Innovative technology
With
increased foreign travel into India, hotels say that Europeans prefer to reserve
guest rooms which have safes. Shafee Ahmed, director of sales and marketing, Rain
Tree Hotel, says, "Safes are mostly used by European travellers. They specify
on safe deposit rooms while making reservations and are more comfortable with
a hotel that can cater to their security needs."
The
biometric safe might well be the rule rather than an exception in Indian hotels
like their international counterparts. Though the discomfort in giving out fingerprints
and exorbitant costs might act as a deterrent initially, biometric safes may slowly
render the digital ones redundant, similar to what credit cards did to physical
currency. When hotels and guests warm up to this concept, a biometric safe might
definitely be more affordable, making it a more popular and prudent choice.
- Security is of course the prime concern.
Safes are usually electronic. The basic model is a keypad safe with a four or
a six-digit code.
- It has to be anti-tamper
proof, fire and heat resistant and with little space at the sides, so that no
crowbar can be used to open it.
- Here,
size does matter.

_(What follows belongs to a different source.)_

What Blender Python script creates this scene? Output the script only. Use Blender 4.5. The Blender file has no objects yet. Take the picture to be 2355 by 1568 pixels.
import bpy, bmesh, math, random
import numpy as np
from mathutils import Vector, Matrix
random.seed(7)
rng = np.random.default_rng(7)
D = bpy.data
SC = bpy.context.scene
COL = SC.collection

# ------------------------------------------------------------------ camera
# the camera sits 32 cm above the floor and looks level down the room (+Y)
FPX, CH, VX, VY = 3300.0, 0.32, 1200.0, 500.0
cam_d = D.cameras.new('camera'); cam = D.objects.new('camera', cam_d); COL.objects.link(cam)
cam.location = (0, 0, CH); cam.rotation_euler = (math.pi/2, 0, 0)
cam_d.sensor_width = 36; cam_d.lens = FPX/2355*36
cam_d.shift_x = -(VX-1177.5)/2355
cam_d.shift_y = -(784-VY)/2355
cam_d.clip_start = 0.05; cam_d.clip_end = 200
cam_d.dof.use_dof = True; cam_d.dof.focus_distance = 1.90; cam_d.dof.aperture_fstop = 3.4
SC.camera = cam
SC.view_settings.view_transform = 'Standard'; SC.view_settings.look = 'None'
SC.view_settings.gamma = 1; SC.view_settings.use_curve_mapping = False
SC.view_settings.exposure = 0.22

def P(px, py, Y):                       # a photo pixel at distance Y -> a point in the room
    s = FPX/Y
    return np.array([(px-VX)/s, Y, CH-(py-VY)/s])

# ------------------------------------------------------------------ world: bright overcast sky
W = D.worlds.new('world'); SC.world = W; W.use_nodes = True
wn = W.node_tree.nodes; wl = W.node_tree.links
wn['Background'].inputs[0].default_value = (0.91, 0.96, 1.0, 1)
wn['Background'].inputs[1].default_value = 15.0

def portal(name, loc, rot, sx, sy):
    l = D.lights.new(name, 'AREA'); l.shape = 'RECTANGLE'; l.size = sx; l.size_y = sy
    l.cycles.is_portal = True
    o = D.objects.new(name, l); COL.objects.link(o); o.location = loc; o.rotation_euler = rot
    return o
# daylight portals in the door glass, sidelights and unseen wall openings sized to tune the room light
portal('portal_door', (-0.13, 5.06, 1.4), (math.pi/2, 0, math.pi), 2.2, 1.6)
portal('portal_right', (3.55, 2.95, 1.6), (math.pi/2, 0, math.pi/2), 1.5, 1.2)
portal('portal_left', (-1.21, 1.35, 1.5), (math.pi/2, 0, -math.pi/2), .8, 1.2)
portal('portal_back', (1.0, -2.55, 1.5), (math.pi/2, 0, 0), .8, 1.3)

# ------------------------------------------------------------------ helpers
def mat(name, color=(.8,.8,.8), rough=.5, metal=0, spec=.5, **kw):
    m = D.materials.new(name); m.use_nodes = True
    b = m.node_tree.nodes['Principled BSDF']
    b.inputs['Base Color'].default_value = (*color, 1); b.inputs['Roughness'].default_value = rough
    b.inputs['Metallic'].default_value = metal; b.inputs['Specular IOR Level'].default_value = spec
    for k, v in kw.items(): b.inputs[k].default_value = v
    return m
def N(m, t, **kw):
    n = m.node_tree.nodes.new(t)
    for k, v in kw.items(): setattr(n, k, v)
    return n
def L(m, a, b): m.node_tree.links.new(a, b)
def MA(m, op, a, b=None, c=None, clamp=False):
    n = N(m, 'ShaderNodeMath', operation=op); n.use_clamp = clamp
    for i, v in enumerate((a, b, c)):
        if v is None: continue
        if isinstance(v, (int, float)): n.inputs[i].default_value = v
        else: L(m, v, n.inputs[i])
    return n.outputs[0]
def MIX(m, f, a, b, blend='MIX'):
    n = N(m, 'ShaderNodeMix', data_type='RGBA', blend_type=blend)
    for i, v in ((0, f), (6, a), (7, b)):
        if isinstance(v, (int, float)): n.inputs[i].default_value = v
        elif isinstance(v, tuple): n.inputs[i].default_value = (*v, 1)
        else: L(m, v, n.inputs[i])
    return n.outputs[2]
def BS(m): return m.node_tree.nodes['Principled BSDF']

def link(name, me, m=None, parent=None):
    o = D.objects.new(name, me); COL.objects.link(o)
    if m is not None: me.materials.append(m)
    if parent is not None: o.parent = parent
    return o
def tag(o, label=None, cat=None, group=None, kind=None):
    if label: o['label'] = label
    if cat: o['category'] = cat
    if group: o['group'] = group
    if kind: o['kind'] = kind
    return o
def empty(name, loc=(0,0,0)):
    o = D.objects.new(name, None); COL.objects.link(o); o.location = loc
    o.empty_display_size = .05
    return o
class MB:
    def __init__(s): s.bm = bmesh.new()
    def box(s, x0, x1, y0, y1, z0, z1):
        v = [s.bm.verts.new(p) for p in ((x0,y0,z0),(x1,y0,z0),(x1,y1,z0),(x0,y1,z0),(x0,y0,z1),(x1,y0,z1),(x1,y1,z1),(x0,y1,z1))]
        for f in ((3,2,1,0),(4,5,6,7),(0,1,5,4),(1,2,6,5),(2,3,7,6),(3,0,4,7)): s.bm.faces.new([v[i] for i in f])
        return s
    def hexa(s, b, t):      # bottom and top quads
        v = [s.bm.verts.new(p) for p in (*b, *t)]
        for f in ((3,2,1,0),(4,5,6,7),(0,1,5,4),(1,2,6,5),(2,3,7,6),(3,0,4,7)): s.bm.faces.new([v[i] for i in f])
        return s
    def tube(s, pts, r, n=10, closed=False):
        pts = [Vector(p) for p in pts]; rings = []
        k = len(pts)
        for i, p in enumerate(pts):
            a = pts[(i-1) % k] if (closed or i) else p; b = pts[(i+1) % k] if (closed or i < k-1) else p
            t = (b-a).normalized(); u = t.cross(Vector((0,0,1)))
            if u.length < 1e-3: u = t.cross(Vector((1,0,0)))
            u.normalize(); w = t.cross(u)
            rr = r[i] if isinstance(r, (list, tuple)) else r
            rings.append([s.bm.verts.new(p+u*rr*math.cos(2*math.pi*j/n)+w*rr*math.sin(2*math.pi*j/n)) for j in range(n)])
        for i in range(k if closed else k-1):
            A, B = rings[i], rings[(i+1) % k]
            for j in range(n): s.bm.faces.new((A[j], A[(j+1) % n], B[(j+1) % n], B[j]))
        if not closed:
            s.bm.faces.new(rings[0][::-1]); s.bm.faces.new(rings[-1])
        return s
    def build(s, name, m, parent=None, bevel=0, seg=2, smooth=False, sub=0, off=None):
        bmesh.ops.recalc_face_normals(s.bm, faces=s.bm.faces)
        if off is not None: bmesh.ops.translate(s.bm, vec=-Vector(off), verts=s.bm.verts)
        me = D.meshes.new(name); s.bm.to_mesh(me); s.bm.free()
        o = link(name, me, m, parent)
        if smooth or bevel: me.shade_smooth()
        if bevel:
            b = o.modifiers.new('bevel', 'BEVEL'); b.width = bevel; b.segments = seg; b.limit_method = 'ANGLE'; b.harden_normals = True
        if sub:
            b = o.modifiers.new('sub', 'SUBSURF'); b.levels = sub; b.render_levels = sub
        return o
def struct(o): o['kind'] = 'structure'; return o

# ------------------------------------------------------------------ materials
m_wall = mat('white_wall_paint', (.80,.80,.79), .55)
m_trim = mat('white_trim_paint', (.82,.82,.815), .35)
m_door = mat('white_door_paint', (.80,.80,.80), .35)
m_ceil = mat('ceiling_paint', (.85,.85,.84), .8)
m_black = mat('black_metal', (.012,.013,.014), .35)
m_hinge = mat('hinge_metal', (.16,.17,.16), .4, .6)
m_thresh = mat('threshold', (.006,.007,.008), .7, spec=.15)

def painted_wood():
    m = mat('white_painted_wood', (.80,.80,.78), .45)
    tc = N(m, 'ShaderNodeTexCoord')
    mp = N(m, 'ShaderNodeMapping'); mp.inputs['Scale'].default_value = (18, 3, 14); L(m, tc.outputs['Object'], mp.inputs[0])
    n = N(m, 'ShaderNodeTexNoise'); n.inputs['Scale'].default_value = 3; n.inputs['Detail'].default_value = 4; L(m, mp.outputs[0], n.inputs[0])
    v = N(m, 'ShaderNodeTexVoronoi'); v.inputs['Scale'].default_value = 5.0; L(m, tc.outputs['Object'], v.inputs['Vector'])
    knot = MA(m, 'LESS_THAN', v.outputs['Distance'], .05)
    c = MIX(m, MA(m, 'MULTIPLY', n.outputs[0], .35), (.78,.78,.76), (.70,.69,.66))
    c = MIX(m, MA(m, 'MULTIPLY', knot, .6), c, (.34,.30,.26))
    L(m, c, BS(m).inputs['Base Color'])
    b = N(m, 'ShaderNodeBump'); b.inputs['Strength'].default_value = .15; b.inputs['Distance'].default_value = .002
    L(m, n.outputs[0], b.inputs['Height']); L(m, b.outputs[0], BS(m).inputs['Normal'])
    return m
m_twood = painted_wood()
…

An ideal size is a laptop size, designed to fit a laptop and
other gizmos like a digicam.
- Keep
it simple and safe. Guests have to be comfortable using it. Hence, it is important
to be user-friendly and easily accessible by the guest.
-
The number or level of auditrails, a report on who used the safe, that can be
taken from a safe is important as that will help the hotel check on complaints
in case of a theft. Some safes show the last 100 transactions.